Thursday, July 12, 2012

"The End of the Mainline."

The Episcopal Church's General Convention, meeting in Indianapolis, has just ended.  As I reflected on this Convention, I was reminded of an article from the American Spectator about the death of Bishop Walter Righter in September 2011.   The article's overview of events surrounding the controversial Bishop Righter provides the background for much that happened in Indianapolis in the past ten days.   It is entitled, appropriately, "The End of the Mainline."

Bishop Walter Righter... set off a firestorm of controversy when he ordained an openly non-celibate homosexual man to the Episcopal diaconate in 1990.  His heresy trial concluded in 1996 with a 7-1 dismissal of charges by a panel of fellow bishops.  The episode further stoked disputes over scriptural authority and sexual ethics within America's once historically most prestigious Mainline denomination.

"I look around the Episcopal Church today where there are no impediments to the ordination of gay or lesbian members.…  None of that would have happened without Bishop Righter's leadership," pronounced a prominent pro-gay rights California priest [Susan Russell] in a Righter obituary.  "When the history of the movement for the full inclusion of the LGBT community in our church is written, there is no doubt that Walter Righter will be one of its great heroes."
[snip]
Like many liberal prelates who fancy their supposed boldness in challenging Christian orthodoxy even as they embrace a far more suffocating secular liberal orthodoxy, Righter was proud of his "heresy" charges.  He reportedly introduced himself at the trial as "Walter Righter, the heretic," while his beaming wife's name tag unabashedly declared "heretic's wife."

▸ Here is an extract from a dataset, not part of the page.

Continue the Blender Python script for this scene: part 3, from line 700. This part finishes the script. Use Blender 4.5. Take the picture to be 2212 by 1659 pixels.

The complaint against Righter was brought by 10 conservative Episcopal bishops who, at the time of the verdict, seemed surprised and unprepared for the almost inevitable victory for sexual revolution within the Episcopal Church.  Liberal skepticism of biblical authority, the virgin birth, and bodily resurrection of Christ, and other historic doctrines had swelled within the Episcopal Church's upper reaches for many decades prior to the Righter trial.  Traditionalists had long complained about enthroned revisionism but never fully effectively organized to arrest, much less roll back, its captivity of the denomination's seminaries, agencies, and ruling councils.  Righter's court in 1996 ruled that Episcopalianism had no core doctrine about homosexual behavior.  But it may as well have ruled that the denomination had no essential teaching except for devoted adherence to America's liberal secular fads. 
[snip]
Calling Righter "a faithful and prophetic servant," Episcopal Church Presiding Bishop Katharine Jefferts Schori solemnly told Episcopal News Service that the bishop "will be remembered for his pastoral heart and his steadfast willingness to help the church move beyond old prejudices into new possibilities."  She did not mention how Righter's trial eventually divided her church in the U.S., estranged it from much of overseas Anglicanism, and accelerated an already unsustainable membership drain.  [Bold type added.]
Read it all.

"The End of the Mainline."  And so it is.